Badania są wspierane przez program NASA Innovative Advanced Concepts, znany jako NIAC. Na razie badania są w bardzo wczesnej fazie i naukowcy dopiero eksperymentują z grzybami. Aby "uprawiać" siedliska, w których moglibyśmy zamieszkać potrzeba jeszcze dużo czasu.
Pomysł został zaprezentowany na nagraniu opublikowanym przez NASA:
Dlaczego grzyby?
Specjaliści NASA zwracają uwagę, że grzybnia (podziemna część grzyba) może budować złożone struktury z niezwykłą precyzją, łącząc się w jeszcze większe elementy. Przy odpowiednich warunkach można je nakłonić do tworzenia nowych konstrukcji - od materiału podobnego do skóry po bloki budulcowe siedliska Marsa.
Naukowcy zauważają, że taki dom byłby czymś więcej niż tylko budynkiem.

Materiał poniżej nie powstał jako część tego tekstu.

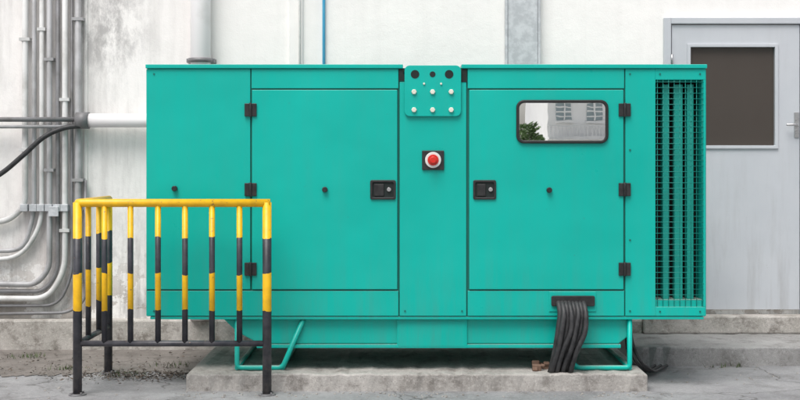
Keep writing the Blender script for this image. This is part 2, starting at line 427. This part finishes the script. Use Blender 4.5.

Grzybnia, podobnie jak ludzie, musi się odżywiać i oddychać, więc konieczne jest opracowanie odpowiednich sposobów na dostarczanie jej składników odżywczych, dzięki czemu będzie w stanie spełniać swoją rolę i ochronić przyszłych kolonizatorów.
W tym celu opracowano trójwarstwową koncepcję siedliska, która składa się z zamarzniętego lodu (może być czerpany z Księżyca lub Marsa)

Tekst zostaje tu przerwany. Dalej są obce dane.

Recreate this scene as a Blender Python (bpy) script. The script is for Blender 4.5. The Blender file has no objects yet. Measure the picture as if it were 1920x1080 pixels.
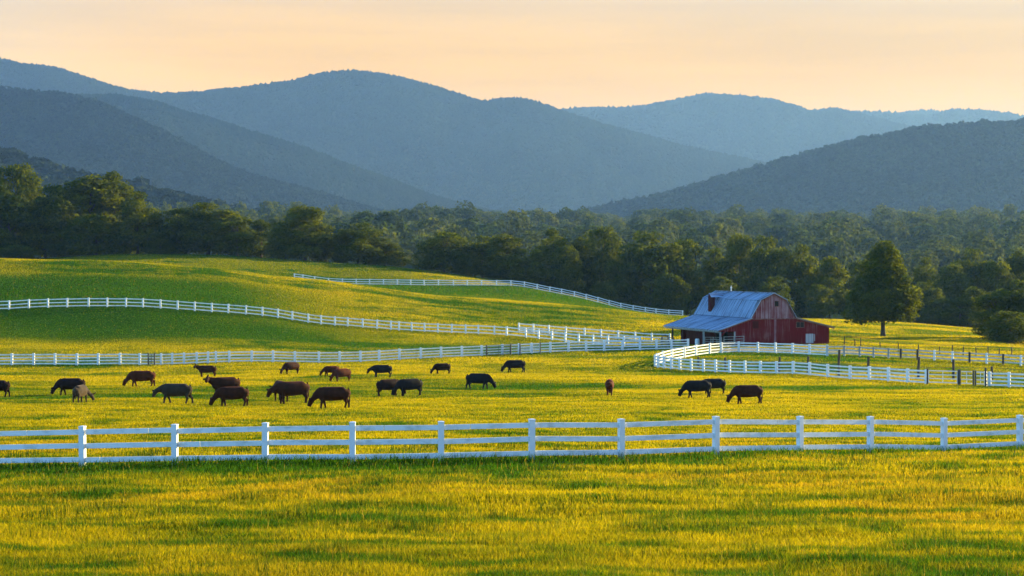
import bpy, bmesh, math, random
import numpy as np
from mathutils import Vector, Matrix

# ------------------------------------------------------------------ camera, sky, sun, exposure
SC = bpy.context.scene
COL = SC.collection
FPX, UC, VH = 3200.0, 960.0, 490.0            # focal length in photo pixels, centre column, horizon row
SUN_AZ, SUN_EL = math.radians(58), math.radians(14.0)

cam = bpy.data.cameras.new('camera')
cam.sensor_width = 36.0
cam.lens = FPX / 1920 * 36
cam.shift_y = (VH - 540) / 1920
cam.clip_start, cam.clip_end = 0.5, 30000
cam_o = bpy.data.objects.new('camera', cam)
cam_o.rotation_euler = (math.pi / 2, 0, 0)
COL.objects.link(cam_o)
SC.camera = cam_o

SC.view_settings.view_transform = 'Standard'
SC.view_settings.look = 'None'
SC.view_settings.gamma = 1
SC.view_settings.exposure = 1.4
SC.cycles.max_bounces = 6
SC.cycles.diffuse_bounces = 3
SC.cycles.transmission_bounces = 3
SC.cycles.transparent_max_bounces = 6
SC.cycles.volume_bounces = 1
SC.cycles.sample_clamp_indirect = 6

SUN_V = Vector((math.sin(SUN_AZ) * math.cos(SUN_EL), math.cos(SUN_AZ) * math.cos(SUN_EL), math.sin(SUN_EL)))
sun = bpy.data.lights.new('sun', 'SUN')
sun.energy = 5.0
sun.angle = math.radians(0.6)
sun.color = (1.0, 0.86, 0.43)
sun_o = bpy.data.objects.new('sun', sun)
sun_o.rotation_euler = SUN_V.to_track_quat('Z', 'Y').to_euler()
COL.objects.link(sun_o)

def build_world():
    w = bpy.data.worlds.new('World')
    SC.world = w
    w.use_nodes = True
    nt = w.node_tree
    N, L = nt.nodes, nt.links
    N.clear()
    out = N.new('ShaderNodeOutputWorld')
    bg = N.new('ShaderNodeBackground')
    sky = N.new('ShaderNodeTexSky')
    sky.sky_type = 'NISHITA'
    sky.sun_disc = False
    sky.sun_elevation = SUN_EL
    sky.sun_rotation = SUN_AZ
    sky.air_density = 1.2
    sky.dust_density = 0.6
    sky.ozone_density = 2.5
    sc = N.new('ShaderNodeVectorMath'); sc.operation = 'MULTIPLY'
    k = 0.135
    sc.inputs[1].default_value = (k * 0.62, k * 0.95, k * 1.36)
    L.new(sky.outputs[0], sc.inputs[0])
    tc = N.new('ShaderNodeTexCoord')
    sep = N.new('ShaderNodeSeparateXYZ'); L.new(tc.outputs['Generated'], sep.inputs[0])
    dot = N.new('ShaderNodeVectorMath'); dot.operation = 'DOT_PRODUCT'
    L.new(tc.outputs['Generated'], dot.inputs[0])
    dot.inputs[1].default_value = (math.sin(SUN_AZ), math.cos(SUN_AZ), 0)
    def smooth(src, a, b):
        m = N.new('ShaderNodeMapRange'); m.interpolation_type = 'SMOOTHSTEP'
        m.inputs['From Min'].default_value = min(a, b); m.inputs['From Max'].default_value = max(a, b)
        m.inputs['To Min'].default_value = 0 if a < b else 1
        m.inputs['To Max'].default_value = 1 if a < b else 0
        L.new(src, m.inputs['Value']); return m.outputs[0]
    fe = smooth(sep.outputs['Z'], 0.34, 0.10)
    fa = smooth(dot.outputs['Value'], -0.45, 0.45)
    mul = N.new('ShaderNodeMath'); mul.operation = 'MULTIPLY'
    L.new(fe, mul.inputs[0]); L.new(fa, mul.inputs[1])
    ramp = N.new('ShaderNodeValToRGB')
    mr = N.new('ShaderNodeMapRange')
    mr.inputs['From Min'].default_value = 0.06; mr.inputs['From Max'].default_value = 0.20
    L.new(sep.outputs['Z'], mr.inputs['Value']); L.new(mr.outputs[0], ramp.inputs[0])
    e = ramp.color_ramp.elements
    e[0].position = 0.0; e[0].color = (.415, .232, .0, 1)
    e[1].position = 1.0; e[1].color = (.31, .163, .0, 1)
    # thin high cloud streaks
    mp = N.new('ShaderNodeMapping'); mp.inputs['Scale'].default_value = (3.0, 3.0, 42.0)
    L.new(tc.outputs['Generated'], mp.inputs[0])
    no = N.new('ShaderNodeTexNoise'); no.inputs['Scale'].default_value = 2.2; no.inputs['Detail'].default_value = 4
    L.new(mp.outputs[0], no.inputs['Vector'])
    ns = N.new('ShaderNodeMapRange'); ns.inputs['From Min'].default_value = 0.35; ns.inputs['From Max'].default_value = 0.7
    ns.inputs['To Min'].default_value = 0.93; ns.inputs['To Max'].default_value = 1.07
    L.new(no.outputs[0], ns.inputs['Value'])
    # brighter towards the sun
    br = N.new('ShaderNodeMapRange'); br.inputs['From Min'].default_value = 0.35; br.inputs['From Max'].default_value = 0.85
    br.inputs['To Min'].default_value = 1.0; br.inputs['To Max'].default_value = 0.84
    L.new(dot.outputs['Value'], br.inputs['Value'])
    m2 = N.new('ShaderNodeMath'); m2.operation = 'MULTIPLY'
    L.new(ns.outputs[0], m2.inputs[0]); L.new(br.outputs[0], m2.inputs[1])
    wc = N.new('ShaderNodeVectorMath'); wc.operation = 'SCALE'
    L.new(ramp.outputs[0], wc.inputs[0]); L.new(m2.outputs[0], wc.inputs['Scale'])
    mix = N.new('ShaderNodeMix'); mix.data_type = 'RGBA'
    L.new(mul.outputs[0], mix.inputs['Factor'])
    L.new(sc.outputs[0], mix.inputs[6]); L.new(wc.outputs[0], mix.inputs[7])
    L.new(mix.outputs[2], bg.inputs['Color'])
    bg.inputs['Strength'].default_value = 1.0
    L.new(bg.outputs[0], out.inputs['Surface'])
build_world()

HAZE_DENSITY = 0.67e-4
HAZE_TOP = 910.0
RNG = np.random.default_rng(7)
random.seed(7)

# ------------------------------------------------------------------ helpers
def tag(o, label=None, cat=None, group=None, kind=None):
    if label: o['label'] = label
    if cat: o['category'] = cat
    if group: o['group'] = group
    if kind: o['kind'] = kind
    return o

def empty(name, loc=(0, 0, 0), rz=0.0):
    o = bpy.data.objects.new(name, None)
    o.location = loc; o.rotation_euler = (0, 0, rz)
    o.empty_display_size = 0.3
    COL.objects.link(o)
    return o

def link(name, me, mat=None, parent=None):
    o = bpy.data.objects.new(name, me)
    if mat is not None and not me.materials: me.materials.append(mat)
    COL.objects.link(o)
    if parent is not None: o.parent = parent
    return o

def mesh_np(name, verts, faces=None, tris=None, quads=None, smooth=False, attrs=None):
    """verts (n,3); tris (k,3) and/or quads (m,4) arrays"""
    me = bpy.data.meshes.new(name)
    verts = np.asarray(verts, dtype=np.float32)
    me.vertices.add(len(verts)); me.vertices.foreach_set('co', verts.ravel())
    loops, starts, n = [], [], 0
    if quads is not None and len(quads):
        q = np.asarray(quads, dtype=np.int32); loops.append(q.ravel())
        starts.append(np.arange(len(q), dtype=np.int32) * 4 + n); n += q.size
    if tris is not None and len(tris):
        t = np.asarray(tris, dtype=np.int32); loops.append(t.ravel())
        starts.append(np.arange(len(t), dtype=np.int32) * 3 + n); n += t.size
    loops = np.concatenate(loops); starts = np.concatenate(starts)
    me.loops.add(len(loops)); me.loops.foreach_set('vertex_index', loops)
    me.polygons.add(len(starts)); me.polygons.foreach_set('loop_start', starts)
    me.polygons.foreach_set('use_smooth', np.full(len(starts), smooth, dtype=bool))
    me.update(calc_edges=True)
    if attrs:
        for k, a in attrs.items():
            at = me.color_attributes.new(k, 'FLOAT_COLOR', 'POINT')
            c = np.ones((len(verts), 4), dtype=np.float32); c[:, :3] = a
            at.data.foreach_set('color', c.ravel())
    return me

class MB:
    """collects boxes, bars, prisms and tubes into one mesh"""
    def __init__(s): s.bm = bmesh.new()
    def hexa(s, p):
        v = [s.bm.verts.new(q) for q in p]
        for f in ((0, 3, 2, 1), (4, 5, 6, 7), (0, 1, 5, 4), (1, 2, 6, 5), (2, 3, 7, 6), (3, 0, 4, 7)):
            s.bm.faces.new([v[i] for i in f])
        return v
    def box(s, x0, x1, y0, y1, z0, z1):
        return s.hexa([(x0, y0, z0), (x1, y0, z0), (x1, y1, z0), (x0, y1, z0), (x0, y0, z1), (x1, y0, z1), (x1, y1, z1), (x0, y1, z1)])
    def bar(s, a, b, w, h, up=(0, 0, 1)):
        """bar from a to b, w across (horizontal), h along up"""
        a, b, up = Vector(a), Vector(b), Vector(up)
        d = (b - a).normalized(); c = d.cross(up).normalized() * (w / 2); u = c.cross(d).normalized() * (h / 2)
        return s.hexa([a - c - u, a + c - u, b + c - u, b - c - u, a - c + u, a + c + u, b + c + u, b - c + u])
    def tube(s, pts, rad, n=6, cap=True):
        pts = [Vector(p) for p in pts]
        if not hasattr(rad, '__len__'): rad = [rad] * len(pts)
        rings = []
        for i, p in enumerate(pts):
            d = (pts[min(i + 1, len(pts) - 1)] - pts[max(i - 1, 0)]).normalized()
            a = d.cross(Vector((0, 0, 1)) if abs(d.z) < 0.9 else Vector((1, 0, 0))).normalized(); b = d.cross(a)
            rings.append([s.bm.verts.new(p + (a * math.cos(2 * math.pi * k / n) + b * math.sin(2 * math.pi * k / n)) * rad[i]) for k in range(n)])
        for r0, r1 in zip(rings, rings[1:]):
            for k in range(n): s.bm.faces.new((r0[k], r0[(k + 1) % n], r1[(k + 1) % n], r1[k]))
        if cap: s.bm.faces.new(rings[0][::-1]); s.bm.faces.new(rings[-1])
    def prism(s, poly, axis, t0, t1):
        """poly in the plane of the other two axes, extruded along axis 'x' or 'y'"""
        f = (lambda p, t: (t, p[0], p[1])) if axis == 'x' else (lambda p, t: (p[0], t, p[1]))
        A = [s.bm.verts.new(f(p, t0)) for p in poly]; B = [s.bm.verts.new(f(p, t1)) for p in poly]
        n = len(poly)
        s.bm.faces.new(A); s.bm.faces.new(B[::-1])
        for i in range(n): s.bm.faces.new((A[i], B[i], B[(i + 1) % n], A[(i + 1) % n]))
    def mesh(s, name, smooth=False):
        bmesh.ops.recalc_face_normals(s.bm, faces=s.bm.faces[:])
        me = bpy.data.meshes.new(name); s.bm.to_mesh(me); s.bm.free()
        if smooth:
            me.polygons.foreach_set('use_smooth', np.ones(len(me.polygons), dtype=bool))
        return me
    def build(s, name, mat, parent=None, smooth=False):
        return link(name, s.mesh(name, smooth), mat, parent)

# value noise -----------------------------------------------------
def _hash(ix, iy, seed):
    h = (ix.astype(np.int64) * 374761393 + iy.astype(np.int64) * 668265263 + seed * 1274126177) & 0x7fffffff
    h = ((h ^ (h >> 13)) * 1274126177) & 0x7fffffff
    return ((h ^ (h >> 16)) & 0xffff) / 65535.0
def vnoise(x, y, seed=0):
    x = np.asarray(x, float); y = np.asarray(y, float)
    ix, iy = np.floor(x), np.floor(y)
    fx, fy = x - ix, y - iy
    fx = fx * fx * (3 - 2 * fx); fy = fy * fy * (3 - 2 * fy)
    a = _hash(ix, iy, seed); b = _hash(ix + 1, iy, seed); c = _hash(ix, iy + 1, seed); d = _hash(ix + 1, iy + 1, seed)
    return (a + (b - a) * fx) * (1 - fy) + (c + (d - c) * fx) * fy
def fbm(x, y, seed=0, octaves=3):
    t, amp, tot = 0, 1.0, 0
    for o in range(octaves):
        t = t + amp * vnoise(x * 2 ** o + 17.3 * o, y * 2 ** o - 9.1 * o, seed + o); tot += amp; amp *= 0.5
    return t / tot
def sstep(a, b, x):
    t = np.clip((x - a) / (b - a), 0, 1); return t * t * (3 - 2 * t)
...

, sinic oraz grzybni. Woda w formie lodu służy jako ochrona przed promieniowaniem i przedostaje się do sinic. Sinice dzięki wodzie i światłu mogą w procesie fotosyntezy wytwarzać tlen dla astronautów i składniki odżywcze dla grzybni.
Domy z grzybów również na Ziemi
Jeżeli projekt odniesie sukces, to naukowcy są zdania, że może on być również wykorzystany na Ziemi. Co więcej grzybnia mogłaby znaleźć zastosowanie w systemach filtracji wody i biomineralizacji.
Specjaliści NASA zwracają uwagę, że 40% emisji dwutlenku węgla na Ziemi pochodzi z budownictwa, stale rośnie zapotrzebowanie na zrównoważone i niedrogie budownictwo mieszkaniowe.
- Projektując przestrzeń kosmiczną, możemy swobodnie eksperymentować z nowymi pomysłami i materiałami ze znacznie większą swobodą niż na Ziemi - komentuje Rothschild. - A po zaprojektowaniu tych prototypów dla innych światów możemy przywrócić je do naszego.